The report said in order to make packaging producers more responsible for the type of products they are putting on the market, the Government should adapt the producer responsibility compliance fee structure that stimulates the use of recycled plastic, rewards design for recyclability, and increases costs for packaging that is difficult to recycle or reuse.

In the report MPs called for the “polluter pays” principle to be applied to companies to increase their contribution to recycling plastic waste. This would effectively make supermarkets and drinks firms pay far more for the plastic packaging they produce.

The report said supermarkets and beverage firms pay one of the lowest contributions towards its recycling of any country in Europe under the Producer Responsibility Obligations – with taxpayers paying 90% of recycling costs.

“We took account of the polluter pays principle; that those who produce pollution should bear the cost of managing it,” MPs said. “The Producer Responsibility Obligations do not make producers financially responsible for the packaging they are putting on the market.
“This would incentivise producers to use more sustainable packaging, whilst reducing the costs on taxpayers. Additionally we recommend that the Government lower the de minimis packaging handling threshold from 50 tonnes to 1 tonne. This would ensure that all businesses who handle a significant amount of packaging are obligated to recycle,” said the report.

EAC Chair Mary Creagh MP said the current levy on plastics producers only raised a fraction of the cost of dealing with plastic waste.

“Packaging producers don’t currently have to bear the full financial burden of recycling their packaging,” she said. “By reforming charges, the government can ensure that producers and retailers will have financial incentives to design packaging that is easily recyclable – or face higher compliance costs.”

The committee also proposed a minimum 50% recycled plastic content in plastic bottles to stimulate the recycled plastics market.

The Recycling Association said it strongly supported rules prompting packaging firms to simplify packaging and use fewer different types of plastics.

Martin Kersh, executive director of the Foodservice Packaging Association, welcomed the report and calls for investment in recycling infrastructure.

“We fully endorse the report’s call for an additional fund that will increase recycling collections, strengthen communication to the public, improve the recyclability of packaging and increase the demand for recycled content.  These are developments which are receiving increasing support from brands and retailers as well as the packaging sector.”
He added: “We also welcome the call for full transparency with regard to how the PRN funds are allocated so that all PRN funding is used to support better infrastructures for recycling including on-the-go, effective and consistent public communication and vital design and innovation progress.”
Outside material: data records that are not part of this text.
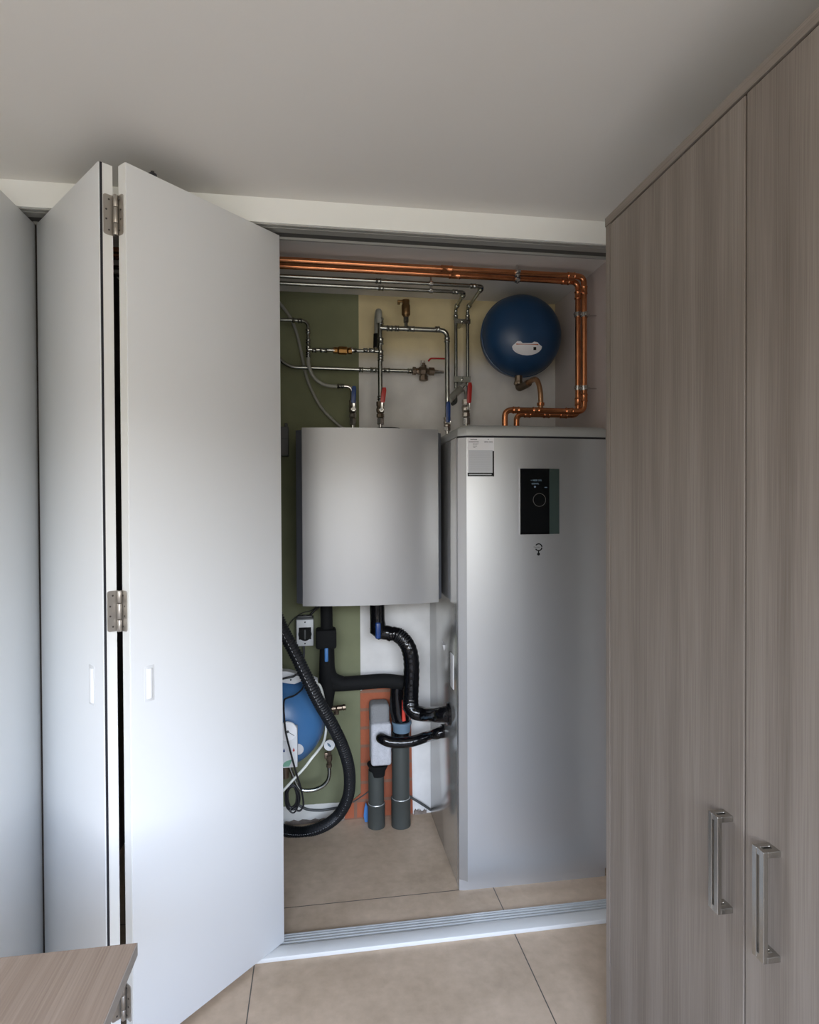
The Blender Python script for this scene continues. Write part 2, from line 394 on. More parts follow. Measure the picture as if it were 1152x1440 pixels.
# hinges across the gap
def rrect(x0, x1, z0, z1, r, left):
    out = []
    xs = x0 if left else x1; sg = 1 if left else -1
    pts = [(x1 if left else x0, z0), (x1 if left else x0, z1)]
    for k in range(6): a = PI/2*k/5; out.append((xs+sg*(r-r*math.sin(a)), z1-r+r*math.cos(a)))
    for k in range(6): a = PI/2*k/5; out.append((xs+sg*(r-r*math.cos(a)), z0+r-r*math.sin(a)))
    return pts+out
gl = m2 @ V((-.0014, .040, 0)); gr = m1 @ V((-.0012, .038, 0)); gc = (gl+gr)/2
for (ya, yb) in ((277, 333), (830, 887), (1381, 1431)):
    zt_, zb_ = at(158, ya, Y=1.785).z, at(158, yb, Y=1.785).z
    h = thing_part = None
    # leaf on panel 2's edge, runs from the gap towards the gasket
    e2 = Matrix(((m2[0][1], -m2[0][0], 0, 0), (m2[1][1], -m2[1][0], 0, 0), (0, 0, 1, 0), (0, 0, 0, 1)))
    def edge_mx(mx):
        # local x = panel thickness direction, local y = into the panel, z up, at the fold edge
        return Matrix(((mx[0][1], mx[0][0], 0, mx[0][3]), (mx[1][1], mx[1][0], 0, mx[1][3]), (0, 0, 1, 0), (0, 0, 0, 1))) @ Matrix.Translation((0, -.0032, 0))
    b = NB()
    plate(b, rrect(.0115, .041, zb_, zt_, .007, True), edge_mx(m1), .002)
    H = obj('hinge', b, 'hinge', P1, smooth=False)
    obj('leaf', plate(NB(), rrect(.0115, .041, zb_, zt_, .007, True), edge_mx(m2), .002), 'hinge', H, smooth=False)
    b = NB(); L3 = (zt_-zb_)
    for k in range(3):
        z0 = zb_+L3*(k*.36 - (.0 if k < 2 else .0)); z0 = zb_+L3*(0, .30, .70)[k]; z1 = zb_+L3*(.285, .685, 1.)[k]
        lathe(b, [(.0, z0), (.0055, z0), (.0062, z0+.001), (.0062, z1-.001), (.0055, z1), (0, z1)], (gc.x+.001, gc.y-.008, 0), n=16)
    obj('knuckle', b, 'hinge', H)
    for mx in (m2, m1):
        em = edge_mx(mx)
        for fx, fz in ((.026, .12), (.019, .38), (.019, .62), (.026, .88)):
            c = em @ V((fx if mx is m2 else fx+.004, 0, zb_+L3*fz)); dd = (em.to_3x3() @ V((0, -1, 0)))
            obj('screw', lathe(NB(), [(0, 0), (.0026, 0), (.0026, .0006), (.0012, .0006), (.0012, .0002), (0, .0002)], c, dd, 12), 'hole', H)
# recessed pulls
def pull(P, mx, pxs, pys, flip):
    cx = None
    fx, fy = pxs; inv = mx.inverted()
    def on(px, py):   # point of the panel's face
        d = cr2*((px-576)/F)+cd2*((py-720)/F)+cf
        n = mx.to_3x3() @ V((0, 1, 0)); o = mx.translation
        return inv @ (CAM+d*((o-CAM).dot(n)/d.dot(n)))
    A = on(fx, pys[1]); B = on(fy, pys[0]); x0, x1 = sorted((A.x, B.x)); z0, z1 = A.z, B.z
    b = NB(); box(b, (x0-.006, -.0006, z0-.008), (x1+.006, .002, z1+.008), .0004, mx)
    o = obj('pull_handle', b, 'door', P)
    b = NB()
    # concave shell of the grip
    n = 8; prof = []
    for k in range(n+1):
        t = k/n; prof.append((x0+(x1-x0)*t, -.0012-.0028*math.sin(PI*t)**.5))
    lo = [b.verts.new(mx @ V((x, y, z0))) for x, y in prof]; hi = [b.verts.new(mx @ V((x, y, z1))) for x, y in prof]
    for k in range(n): b.faces.new((lo[k], lo[k+1], hi[k+1], hi[k]))
    b.faces.new(lo); b.faces.new(hi)
    obj('grip', b, 'recess', o)
pull(P1, m1, (206, 214), (939, 983), False)
pull(P2, m2, (127, 132), (941, 986), False)
# roller on top of panel 1
q = m1 @ V((.09, .019, PT)); b = NB(); cyl(b, q, q+V((0, 0, .012)), .012); cyl(b, q+V((0, 0, .012)), q+V((0, 0, .02)), .005)
obj('top_guide', b, 'gasket', P1)

# ---------------------------------------------------------------- wardrobe
XD = .80; YF = 1.589; YG = 1.031; YN = .47; ZT = 2.345
wr = thing('wardrobe', 'tall grey-brown wood-grain wardrobe with steel bar handles along the right side', 'wardrobe', (1.1, 1.0, 0))
Y0W = .447
for ya in (YF-.022, Y0W): obj('side_panel', box(NB(), (XD, ya, 0), (XR-.03, ya+.022, ZT-.0245), .001), 'wood', wr, smooth=False)
obj('top_panel', box(NB(), (XD-.002, Y0W, ZT-.024), (XR-.03, YF+.001, ZT), .001), 'woodh', wr, smooth=False)
b = NB(); box(b, (XR-.05, Y0W+.022, 0), (XR-.035, YF-.022, ZT-.024)); box(b, (XD+.03, Y0W+.022, .05), (XR-.05, YF-.022, .07)); obj('back_panel', b, 'wood', wr, smooth=False)
obj('plinth', box(NB(), (XD+.03, Y0W+.022, 0), (XD+.045, YF-.022, .05)), 'wood', wr, smooth=False)
ys = [YF-.0245, YG, YN-.021]
hand = {0: ((993, 1137), (1012, 1289)), 1: ((1057, 1186), (1074, 1356))}
def bar_handle(yc, z0, z1, parent):
    X1 = XD-.034; b = NB()
    for s in (-1, 1):
        ya, yb = sorted((yc+s*.0035, yc+s*.0145))
        box(b, (X1, ya, z0), (X1+.009, yb, z1), .0008)
        for za, zb in ((z1-.011, z1), (z0, z0+.011)): box(b, (X1+.008, ya if s > 0 else ya, za), (XD, yb, zb), .0008)
    for za, zb in ((z1-.011, z1), (z0, z0+.011)): box(b, (X1+.001, yc-.004, za), (X1+.008, yc+.004, zb)); box(b, (XD-.008, yc-.004, za), (XD, yc+.004, zb))
    return obj('handle', b, 'steel', parent, smooth=False)
for k in range(2):
    d = obj('door', box(NB(), (XD, ys[k+1]+(.004), .05), (XD+.02, ys[k]-.0015, ZT-.0280), .0012), 'wood', wr, smooth=False)
    d.data.transform(Matrix.Translation((0, 0, 0)))
    if k in hand:
        A = at(hand[k][0][0]+6, hand[k][0][1]+5, X=XD-.034); B = at(hand[k][1][0]-6, hand[k][1][1]-5, X=XD-.034)
        bar_handle((A.y+B.y)/2, B.z, A.z, d)

# ---------------------------------------------------------------- desk
dk = thing('desk', 'wooden desk with pale edging in the lower left corner before the folding doors', 'desk', (-.9, .8, 0))
obj('desk_top', box(NB(), (-1.5, .25, .726), (-.331, 1.163, .750), .0012), 'desk', dk, smooth=False)
obj('edge_band', box(NB(), (-.331, .25, .7265), (-.3298, 1.163, .7495)), 'deskedge', dk, smooth=False)
for x in (-1.44, -.60): obj('leg', box(NB(), (x, .30, 0), (x+.022, 1.10, .726)), 'woodh', dk, smooth=False)

# ---------------------------------------------------------------- heat pump cabinet
T0, T1, TF, TZ = .557, 1.180, 2.356, 1.822
hp = thing('heat_pump', 'tall silver floor-standing heat pump cabinet with black glass control panel', 'heat pump', ((T0+T1)/2, 2.66, 0))
obj('casing', box(NB(), (T0, TF+.028, .0), (T1, YB-.008, TZ), .003), 'silver_side', hp)
YF0 = TF-.022
XF0 = at(657, 900, Y=YF0).x
def front_y(x):
    t = (x-XF0)/(T1-XF0); return YF0-.013*math.sin(PI*min(max(t, 0), 1))
def front_poly(pad=0, back=TF+.03):
    pts = [(T0-pad, back), (T0-pad, TF)]
    for k in range(25):
        x = XF0+(T1+pad-XF0)*k/24; pts.append((x, front_y(min(x, T1))-pad))
    pts.append((T1+pad, back)); return pts
obj('front_panel', prism(NB(), front_poly(), .045, TZ-.006), 'silver', hp, angle=14)
obj('base', prism(NB(), [(T0, TF+.03), (T0, TF), (T0+.02, TF-.004), (T1-.002, TF-.006), (T1-.002, TF+.03)], .0, .044), 'silver', hp, angle=14)
# rounded lid
b = NB()
def lidring(ins, z):
    out = []
    xa, xb, ya, yb = T0+ins, T1-ins, TF-.03+ins, YB-.01
    def fy(x):
        t = (x-xa)/(xb-xa); return YF0-.013*math.sin(PI*t)+ins
    out.append((xa, yb, z)); out.append((xa, TF+.002+ins, z))
    for k in range(25):
        x = max(xa, XF0)+(xb-max(xa, XF0))*k/24
        out.append((x, fy(x), z))
    out.append((xb, yb, z)); return [b.verts.new(p) for p in out]
rs = [lidring(0, TZ-.002+.004), lidring(-.0015, TZ+.006), lidring(0, TZ+.022)]
for k in range(1, 7):
    a = PI/2*k/6; rs.append(lidring(.030*(1-math.cos(a)), TZ+.022+.024*math.sin(a)))
for A, B_ in zip(rs, rs[1:]):
    for i in range(len(A)): j = (i+1) % len(A); b.faces.new((A[i], A[j], B_[j], B_[i]))
b.faces.new(rs[0]); b.faces.new(rs[-1])
obj('lid', b, 'lid', hp)
obj('lid_gap', prism(NB(), front_poly(-.004), TZ-.006, TZ+.003), 'gasket', hp)
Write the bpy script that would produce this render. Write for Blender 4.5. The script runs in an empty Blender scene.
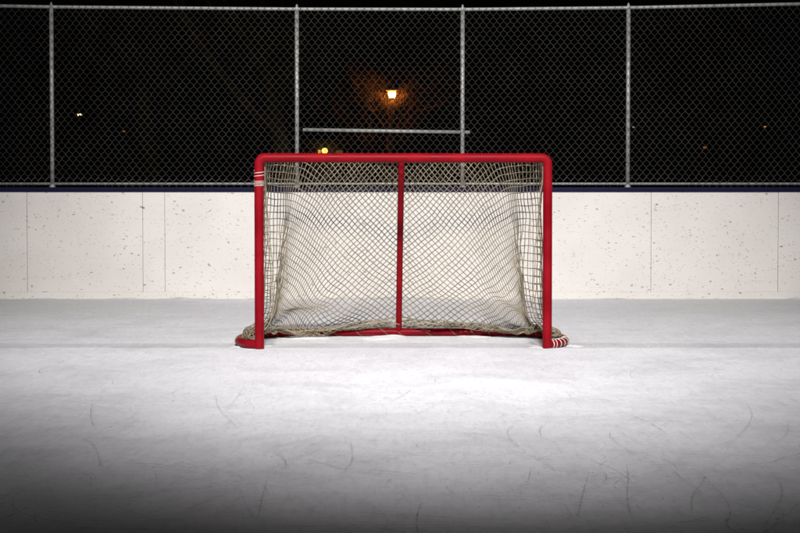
import bpy, math, random
import numpy as np
from mathutils import Vector, Matrix

random.seed(7)
RNG = np.random.default_rng(7)
SC = bpy.context.scene
COL = SC.collection
R = math.radians

# ------------------------------------------------------------------ helpers
class MB:
    """Collects geometry; build() links it as ONE mesh object."""
    def __init__(self):
        self.v, self.f, self.a, self.n = [], [], [], 0
    def add(self, verts, faces, att=None):
        verts = np.asarray(verts, float)
        self.v.append(verts)
        for f in faces:
            self.f.append(tuple(int(i) + self.n for i in f))
        self.a.append(np.full(len(verts), 1.0) if att is None else np.asarray(att, float))
        self.n += len(verts)
    def box(self, a, b):
        x0, y0, z0 = a; x1, y1, z1 = b
        v = [(x0,y0,z0),(x1,y0,z0),(x1,y1,z0),(x0,y1,z0),(x0,y0,z1),(x1,y0,z1),(x1,y1,z1),(x0,y1,z1)]
        self.add(v, [(0,3,2,1),(4,5,6,7),(0,1,5,4),(1,2,6,5),(2,3,7,6),(3,0,4,7)])
    def tube(self, pts, r, k=8, closed=False, cap=True):
        p = np.asarray(pts, float); n = len(p)
        if n < 2: return
        r = np.full(n, r, float) if np.isscalar(r) else np.asarray(r, float)
        if closed:
            t = np.roll(p, -1, 0) - np.roll(p, 1, 0)
        else:
            t = np.empty_like(p); t[1:-1] = p[2:] - p[:-2]; t[0] = p[1] - p[0]; t[-1] = p[-1] - p[-2]
        t /= np.maximum(np.linalg.norm(t, axis=1, keepdims=True), 1e-9)
        # rotation-minimising frame
        u = np.zeros_like(p)
        ref = np.array((0,0,1.)) if abs(t[0][2]) < .9 else np.array((0,1.,0))
        u0 = np.cross(ref, t[0]); u0 /= np.linalg.norm(u0); u[0] = u0
        for i in range(1, n):
            w = u[i-1] - t[i] * np.dot(u[i-1], t[i])
            l = np.linalg.norm(w); u[i] = w / l if l > 1e-6 else u[i-1]
        v = np.cross(t, u)
        ang = np.arange(k) * 2 * math.pi / k
        ring = (p[:,None,:] + r[:,None,None] * (u[:,None,:] * np.cos(ang)[None,:,None] + v[:,None,:] * np.sin(ang)[None,:,None])).reshape(-1, 3)
        f = []
        m = n if closed else n - 1
        for i in range(m):
            a = i * k; b = ((i + 1) % n) * k
            for j in range(k):
                j2 = (j + 1) % k
                f.append((a + j, a + j2, b + j2, b + j))
        if cap and not closed:
            f.append(tuple(range(k - 1, -1, -1))); f.append(tuple(range((n-1)*k, n*k)))
        self.add(ring, f)
    def lathe(self, prof, c=(0,0,0), k=20):
        c = np.asarray(c, float); v = []
        for (rr, z) in prof:
            for j in range(k):
                a = 2*math.pi*j/k
                v.append((c[0]+rr*math.cos(a), c[1]+rr*math.sin(a), c[2]+z))
        f = []
        for i in range(len(prof)-1):
            for j in range(k):
                f.append((i*k+j, i*k+(j+1)%k, (i+1)*k+(j+1)%k, (i+1)*k+j))
        f.append(tuple(range(k-1,-1,-1))); f.append(tuple(range((len(prof)-1)*k, len(prof)*k)))
        self.add(v, f)
    def mesh(self, name, smooth=False):
        me = bpy.data.meshes.new(name)
        V = np.concatenate(self.v)
        me.from_pydata(V.tolist(), [], self.f)
        if smooth:
            me.polygons.foreach_set('use_smooth', [True]*len(me.polygons))
        at = me.attributes.new('fade', 'FLOAT', 'POINT')
        at.data.foreach_set('value', np.concatenate(self.a).astype(np.float32))
        me.update()
        return me
    def build(self, name, mat, parent=None, smooth=False, bevel=0):
        o = bpy.data.objects.new(name, self.mesh(name, smooth)); COL.objects.link(o)
        o.data.materials.append(mat)
        if parent: o.parent = parent
        if bevel:
            b = o.modifiers.new('bevel', 'BEVEL'); b.width = bevel; b.segments = 2; b.limit_method = 'ANGLE'
        return o

def tag(o, label=None, cat=None, group=None, kind=None):
    if label: o['label'] = label
    if cat: o['category'] = cat
    if group: o['group'] = group
    if kind: o['kind'] = kind
    return o

def empty(name, loc=(0,0,0), rz=0):
    o = bpy.data.objects.new(name, None); COL.objects.link(o)
    o.location = loc; o.rotation_euler = (0,0,rz); o.empty_display_size = .3
    return o

def copy_tree(o, parent=None):
    c = o.copy(); COL.objects.link(c)
    if parent: c.parent = parent
    for ch in [x for x in SC.objects if x.parent == o]:
        copy_tree(ch, c)
    return c

def arc(c, r, a0, a1, n, ax0, ax1):
    c = np.asarray(c, float); ax0 = np.asarray(ax0, float); ax1 = np.asarray(ax1, float)
    return [c + r*(ax0*math.cos(a) + ax1*math.sin(a)) for a in np.linspace(a0, a1, n)]

def smooth(x): x = np.clip(x, 0, 1); return x*x*(3-2*x)

def catmull(pts, n=12):
    p = [np.asarray(q, float) for q in pts]; p = [2*p[0]-p[1]] + p + [2*p[-1]-p[-2]]
    out = []
    for i in range(1, len(p)-2):
        for t in np.linspace(0, 1, n, endpoint=False):
            a, b, c, d = p[i-1], p[i], p[i+1], p[i+2]
            out.append(.5*((2*b)+(c-a)*t+(2*a-5*b+4*c-d)*t*t+(3*b-a-3*c+d)*t**3))
    out.append(p[-2]); return np.array(out)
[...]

David Palmer-Jones, chief executive of Suez Recycling and Recovery UK said: “The committee crucially recognises that current producer responsibility systems are ineffective at reducing the burden of packaging waste on society and we support the idea of incentivising manufacturers who use more recyclable material, while penalising those who don’t. At the moment, the opposite is almost true. Market forces would quickly see consumers switch to more sustainable products as a result.”